- Goal: Type out the data exactly as given. Skip any image.

★ ★ ★ ★ ★

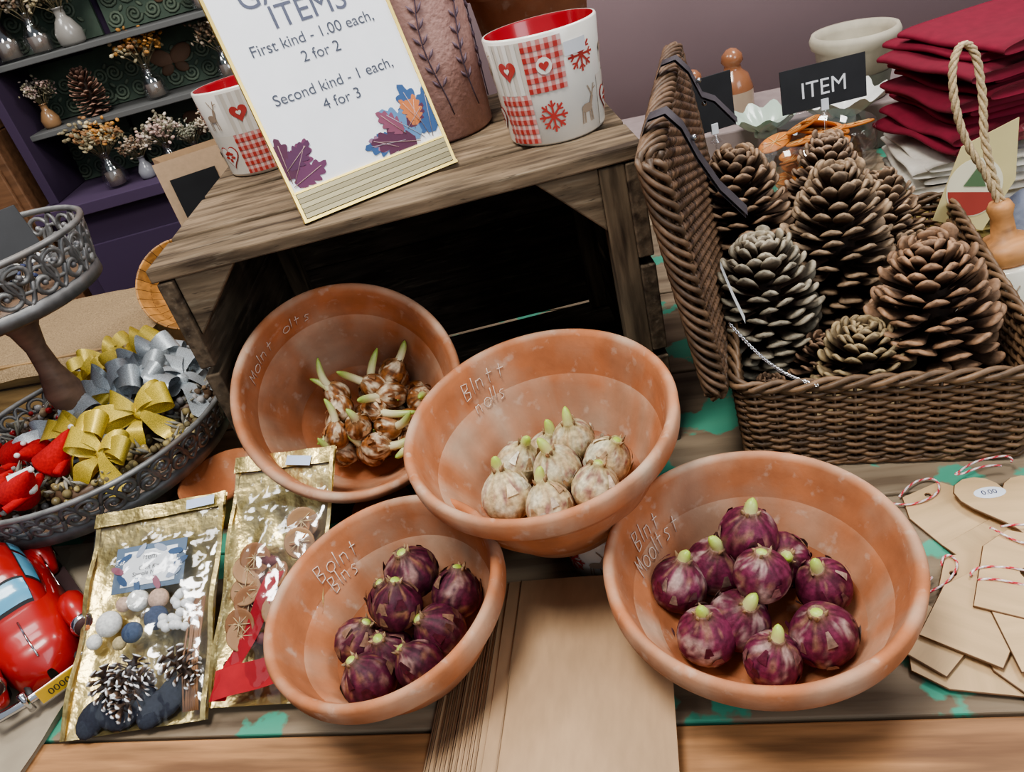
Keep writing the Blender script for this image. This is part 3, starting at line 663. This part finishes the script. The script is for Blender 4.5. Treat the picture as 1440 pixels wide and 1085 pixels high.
# ---------------------------------------------------------------- wreath kit bags
def kit(name,X,w,h,kind):
    b=B()
    def sh(u,v,s):
        x=(u-.5)*w*(1-.03*sin(v*pi)); y=v*h; pill=(sin(u*pi)**.6)*(sin(min(1,v*1.25)*pi)**.5 if v<.8 else 0)
        wr=.0035*noise.noise(Vector((u*5+s*9,v*7,s*3)))+.002*noise.noise(Vector((u*14,v*14,s)))
        return (x,y,s*(.017*pill+.0008)+wr*(.4+pill)+.018)
    b.add(grid(24,34,lambda u,v:sh(u,v,-1)),'gold',(.68,.54,.24))
    b.add(grid(24,34,lambda u,v:sh(u,v,1.2)),'film')
    b.add(grid(18,4,lambda u,v:((u-.5)*w*1.01,h*(.93+.07*v),.0215+.001*sin(u*20))),'gold',(.76,.60,.26))
    for e in (-1,1): b.add(grid(2,30,lambda u,v:((e*(.5-.035*u))*w*(1-.03*sin(v*pi)),v*h,.0205+.003*sin(v*14+e))),'gold',(.76,.60,.26))
    Z=.022
    if kind==1:
        b.add(box(-.045,.045,.150,.205,.026,.0268),'paper',(.12,.17,.24),smooth=False)
        b.add(box(-.034,.034,.156,.198,.0269,.0275),'paper',(.84,.86,.88),smooth=False)
        for k in range(10):
            a=k*tau/10; b.add(plate([[(.010*cos(t*tau/8),.004*sin(t*tau/8)) for t in range(8)]],.0003),'plain',R.choice([(.05,.10,.2),(.30,.10,.14),(.35,.40,.5)]),T(.040*cos(a),.177+.022*sin(a),.0278,R.uniform(0,180)),smooth=False)
        b.add(textg('Item',.010),'plain',(.1,.1,.1),T(0,.186,.0279),smooth=False); b.add(textg('Craft Kit\nSample Name',.0072),'plain',(.08,.08,.08),T(0,.174,.0279),smooth=False)
        b.add(plate([[(-.018,-.006),(.018,-.006),(.018,.006),(-.018,.006)]],.0004),'paper',(.55,.65,.85),T(.055,h*.962,.024,2),smooth=False)
        for (x,y,r,c) in [(-.045,.118,.015,(.85,.84,.80)),(-.012,.140,.013,(.85,.84,.80)),(.014,.138,.012,(.62,.42,.31)),(.014,.116,.014,(.05,.07,.13)),(-.014,.104,.012,(.06,.09,.16)),(-.030,.138,.009,(.6,.42,.32)),(-.06,.10,.009,(.85,.84,.8)),(-.028,.094,.008,(.55,.45,.25))]:
            b.add(ell(r,r,r*.8,16,10),'felt',c,T(x,y,Z))
        for k in range(22): b.add(ell(.0055,.0055,.0055,8,6),'ceramic',(.85,.85,.84),T(.045+R.uniform(-.020,.020),.122+R.uniform(-.022,.020),Z+R.uniform(0,.006)))
        for (x,y,rz) in [(-.042,.066,30),(-.005,.076,-10),(.038,.070,50),(-.024,.042,100),(.014,.048,-40)]:
            pinecone(b,T(x,y,Z,rz,80),.050,.021,50,(.30,.20,.13),(.12,.07,.045),white=1,seg=6)
        for k in range(6): b.add(ell(.022,.016,.008,14,8),'felt',(.03,.035,.05),T(-.05+k*.018,.018+.01*(k%2),Z-.003,R.uniform(0,90)))
        for k in range(9): b.add(tube([(.060+k*.002,.01,Z),(.058+k*.002+R.uniform(-.003,.003),.06,Z+.004),(.056+k*.002,.115+R.uniform(0,.02),Z)],.0013,5),'wood',(.30,.15,.07))
    else:
        for k in range(11):
            x,y=R.uniform(-.035,.035),.07+k*.012
            b.add(lathe([(0,0),(.014,0),(.017,.001),(.018,.003),(.0165,.0035),(.013,.0025),(0,.0025)],18),'plain',vary((.30,.14,.06) if k%2 else (.42,.24,.12)),T(x,y,Z+.002*(k%3),0,R.uniform(-30,30),R.uniform(-30,30)))
            for a in range(8): b.add(tube([(0,0,.004),(.013*cos(a*tau/8),.013*sin(a*tau/8),.004)],.0006,4),'plain',(.6,.45,.25),T(x,y,Z+.002*(k%3)))
        b.add(grid(20,3,lambda u,v:(-.055+.055*u+.020*v,.005+.10*u*1.3,Z+.008+.004*sin(u*9))),'cloth',(.36,.012,.018))
        b.add(grid(16,3,lambda u,v:(-.05+.10*u,.005+.030*v+.02*u,Z+.010+.003*sin(u*9))),'cloth',(.40,.02,.025))
        for k in range(20): b.add(ell(.010,.007,.006,8,6),'plain',vary((.12,.03,.03),.4),T(R.uniform(-.05,.05),R.uniform(.02,.17),Z-.002))
        b.add(plate([[(-.016,-.006),(.016,-.006),(.016,.006),(-.016,.006)]],.0004),'paper',(.55,.65,.85),T(.02,h*.95,.0235,-8),smooth=False)
    b.make(name,X=X)
kit('wreath_kit_bag',T(-.485,.570,-.006,-8,27),.172,.258,1)
kit('wreath_kit_bag',T(-.338,.555,-.002,-14,31),.130,.280,2)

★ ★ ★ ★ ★

- Exercise output:
Keep writing the Blender script for this image. This is part 3, starting at line 663. This part finishes the script. The script is for Blender 4.5. Treat the picture as 1440 pixels wide and 1085 pixels high.
# ---------------------------------------------------------------- wreath kit bags
def kit(name,X,w,h,kind):
    b=B()
    def sh(u,v,s):
        x=(u-.5)*w*(1-.03*sin(v*pi)); y=v*h; pill=(sin(u*pi)**.6)*(sin(min(1,v*1.25)*pi)**.5 if v<.8 else 0)
        wr=.0035*noise.noise(Vector((u*5+s*9,v*7,s*3)))+.002*noise.noise(Vector((u*14,v*14,s)))
        return (x,y,s*(.017*pill+.0008)+wr*(.4+pill)+.018)
    b.add(grid(24,34,lambda u,v:sh(u,v,-1)),'gold',(.68,.54,.24))
    b.add(grid(24,34,lambda u,v:sh(u,v,1.2)),'film')
    b.add(grid(18,4,lambda u,v:((u-.5)*w*1.01,h*(.93+.07*v),.0215+.001*sin(u*20))),'gold',(.76,.60,.26))
    for e in (-1,1): b.add(grid(2,30,lambda u,v:((e*(.5-.035*u))*w*(1-.03*sin(v*pi)),v*h,.0205+.003*sin(v*14+e))),'gold',(.76,.60,.26))
    Z=.022
    if kind==1:
        b.add(box(-.045,.045,.150,.205,.026,.0268),'paper',(.12,.17,.24),smooth=False)
        b.add(box(-.034,.034,.156,.198,.0269,.0275),'paper',(.84,.86,.88),smooth=False)
        for k in range(10):
            a=k*tau/10; b.add(plate([[(.010*cos(t*tau/8),.004*sin(t*tau/8)) for t in range(8)]],.0003),'plain',R.choice([(.05,.10,.2),(.30,.10,.14),(.35,.40,.5)]),T(.040*cos(a),.177+.022*sin(a),.0278,R.uniform(0,180)),smooth=False)
        b.add(textg('Item',.010),'plain',(.1,.1,.1),T(0,.186,.0279),smooth=False); b.add(textg('Craft Kit\nSample Name',.0072),'plain',(.08,.08,.08),T(0,.174,.0279),smooth=False)
        b.add(plate([[(-.018,-.006),(.018,-.006),(.018,.006),(-.018,.006)]],.0004),'paper',(.55,.65,.85),T(.055,h*.962,.024,2),smooth=False)
        for (x,y,r,c) in [(-.045,.118,.015,(.85,.84,.80)),(-.012,.140,.013,(.85,.84,.80)),(.014,.138,.012,(.62,.42,.31)),(.014,.116,.014,(.05,.07,.13)),(-.014,.104,.012,(.06,.09,.16)),(-.030,.138,.009,(.6,.42,.32)),(-.06,.10,.009,(.85,.84,.8)),(-.028,.094,.008,(.55,.45,.25))]:
            b.add(ell(r,r,r*.8,16,10),'felt',c,T(x,y,Z))
        for k in range(22): b.add(ell(.0055,.0055,.0055,8,6),'ceramic',(.85,.85,.84),T(.045+R.uniform(-.020,.020),.122+R.uniform(-.022,.020),Z+R.uniform(0,.006)))
        for (x,y,rz) in [(-.042,.066,30),(-.005,.076,-10),(.038,.070,50),(-.024,.042,100),(.014,.048,-40)]:
            pinecone(b,T(x,y,Z,rz,80),.050,.021,50,(.30,.20,.13),(.12,.07,.045),white=1,seg=6)
        for k in range(6): b.add(ell(.022,.016,.008,14,8),'felt',(.03,.035,.05),T(-.05+k*.018,.018+.01*(k%2),Z-.003,R.uniform(0,90)))
        for k in range(9): b.add(tube([(.060+k*.002,.01,Z),(.058+k*.002+R.uniform(-.003,.003),.06,Z+.004),(.056+k*.002,.115+R.uniform(0,.02),Z)],.0013,5),'wood',(.30,.15,.07))
    else:
        for k in range(11):
            x,y=R.uniform(-.035,.035),.07+k*.012
            b.add(lathe([(0,0),(.014,0),(.017,.001),(.018,.003),(.0165,.0035),(.013,.0025),(0,.0025)],18),'plain',vary((.30,.14,.06) if k%2 else (.42,.24,.12)),T(x,y,Z+.002*(k%3),0,R.uniform(-30,30),R.uniform(-30,30)))
            for a in range(8): b.add(tube([(0,0,.004),(.013*cos(a*tau/8),.013*sin(a*tau/8),.004)],.0006,4),'plain',(.6,.45,.25),T(x,y,Z+.002*(k%3)))
        b.add(grid(20,3,lambda u,v:(-.055+.055*u+.020*v,.005+.10*u*1.3,Z+.008+.004*sin(u*9))),'cloth',(.36,.012,.018))
        b.add(grid(16,3,lambda u,v:(-.05+.10*u,.005+.030*v+.02*u,Z+.010+.003*sin(u*9))),'cloth',(.40,.02,.025))
        for k in range(20): b.add(ell(.010,.007,.006,8,6),'plain',vary((.12,.03,.03),.4),T(R.uniform(-.05,.05),R.uniform(.02,.17),Z-.002))
        b.add(plate([[(-.016,-.006),(.016,-.006),(.016,.006),(-.016,.006)]],.0004),'paper',(.55,.65,.85),T(.02,h*.95,.0235,-8),smooth=False)
    b.make(name,X=X)
kit('wreath_kit_bag',T(-.485,.570,-.006,-8,27),.172,.258,1)
kit('wreath_kit_bag',T(-.338,.555,-.002,-14,31),.130,.280,2)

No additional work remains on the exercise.